Éléments déterminants
Depuis, l’or, la matière première la plus sensible aux taux et au dollar, a réussi à résister à une hausse de 0,6 % des rendements réels américains. En dehors d’une petite surenchère liée aux préoccupations géopolitiques actuelles, nous voyons émerger plusieurs autres éléments déterminants, dont certains sont présentés ci-dessous.
- Ces derniers mois, l’or s’est montré de moins en moins sensible à la hausse des rendements réels, les investisseurs cherchant plutôt à couvrir leurs portefeuilles contre le risque de ralentissement de la croissance et, partant, contre le risque de baisse des valorisations boursières et de hausse des turbulences sur le marché obligataire. Même des hausses de taux plus agressives pourraient finir par profiter à l’or, car le risque d’une erreur de politique de la Réserve fédérale augmentera encore sur fond de risque de récession accru.

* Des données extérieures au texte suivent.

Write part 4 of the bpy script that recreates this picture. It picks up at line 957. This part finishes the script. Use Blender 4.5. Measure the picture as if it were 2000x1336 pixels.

- Les vertus de l’or comme couverture contre l’inflation et comme valeur refuge ont fait l’objet d’un regain d’attention en raison de la volatilité croissante des cours des actions et obligations dans un marché qui s’adapte à un environnement de hausse des taux. Dans le même temps, nous pensons que l’inflation restera élevée, l’augmentation des coûts de production, des salaires et des loyers figurant parmi les composantes qui pourraient ne pas être freinées par la hausse des taux. Dans cette optique, l’or est également de plus en plus considéré comme une couverture contre l’optimisme actuel des marchés quant à la capacité des banques centrales à réduire l’inflation.
- Le secteur des matières premières a repris des couleurs au cours de l’année écoulée, avec des fondamentaux solides qui sous-tendent de nombreuses matières premières individuelles. Plusieurs de ces matières seront confrontées à une période prolongée d’inadéquation entre une demande en hausse et une offre inélastique. Comme certains des indices de matières premières les plus suivis du monde détiennent entre 5 et 15 % de leur exposition en or, toute demande d’une large exposition au secteur des matières premières génère automatiquement une demande supplémentaire d’or.
Alors que les gestionnaires d’actifs montrent des signes de regain d’appétit, comme l’illustre le graphique des ETF ci-dessous, l’effet du prix n’a pas encore suscité un intérêt accru de la part des gestionnaires de fonds à effet de levier qui se concentrent souvent plus sur le momentum que sur les fondamentaux. Au cours de la semaine jusqu’au 1er février, ils ont détenu une position longue nette sur les contrats à terme sur l’or (COMEX) de 62 500 lots seulement, soit 6,5 millions d’onces, ce qui est inférieur de 78 % au record de 2019. Les gestionnaires de fonds qui se concentrent sur le momentum ont tendance à acheter quand les cours grimpent et à vendre quand ils baissent. Afin d’attirer une demande accrue de la part des comptes de trading à effet de levier, l’or doit au minimum dépasser le soutien de 50 % de la correction de 2020 à 2021, à 1 876 USD, qui est également le sommet de 2021. Dans l’autre sens, une baisse sous le niveau de 1 750 USD présagerait une correction plus sévère.